TENHO SAUDADE DE MIM

Tenho saudade de mim. De quando não precisava ser assim ou assado. Eu não possuía qualquer tipo de definição ou prumo. Somente provava do sabor do eterno sem preocupar-me em obter impressões ou enriquecer-me de experiências. Agia sem sequer imaginar o que era a vida e que ela tivesse esse nome esquisito de “vida”. Vagava por aí como um anjinho imortal, um desencarnado trajando carne. Viver era prosaico: acordar, ser caprichosamente eu mesmo e por último dormir um sono pesado, inviolável como a morte. Cada dia era um ciclo completo constituído de um nascimento, uma vida e uma morte, perfeitos em si, porque totalmente ausentes de significado. Ah, se a felicidade existe, ela está assentada na falta de significado das coisas... Quando as coisas são o que são sem necessidade de explicação estamos no Éden. A partir do momento que ansiamos entender algo, mordemos a famosa maçã da árvore do bem e do mal. Somos automaticamente expulsos do paraíso tendo que levar no lombo dicionários, enciclopédias e o resto da biblioteca.
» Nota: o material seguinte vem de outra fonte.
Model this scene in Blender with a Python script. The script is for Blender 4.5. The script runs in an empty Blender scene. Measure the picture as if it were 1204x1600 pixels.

Nem precisa de qualquer Jeová para consignar a extrusão. Daí para o inferno é só um pulo: finalmente chegamos nele quando algo que considerávamos que compreendíamos perde seu significado (que nem lhe deveria ser atribuído inicialmente, diga-se de passagem) e ingressa no terreno da incerteza. O certo é que tudo ia muito bem até que eu começasse a brincar com os assuntos dos adultos, fingindo ser um deles. Brinquei bem demais, treinei bastante, anos a fio, desejei ardentemente ser homem e deu no que deu. Resultado é que aqui discorro verborragicamente sobre a vida sem saber mais o que ela não é; aonde ela não irá me levar; até quando. Os psicólogos dizem que pensar nisso causa depressão... Muitas pessoas dizem que sou doentio por ficar pensando muito nisso. Então sou, pronto. Mas o outro “eu” do qual tenho saudade, choraminga sua solidão aqui por dentro. Nas entranhas, eu o sinto. Porém tão extraviado está nessa mata densa, fechada: a floresta negra de minha experiência. Não se nasce de novo sem jogar a totalidade do que se foi adquirido fora, sem piedade, sem remorsos. É... Talvez exista mesmo a reencarnação. E para nascer de novo numa mesma vida é preciso “desvestir-se” com o máximo de coragem. Ah, mas como isso dói. Porque o desvestir-se é jogar fora uma pele (e eu não sou cobra). É assim, deste jeitinho que a vida passa e ninguém por si muda. Mas a mudança "acontece" por sua conta e risco e apesar de nós, incrível; aliás, sempre acontece.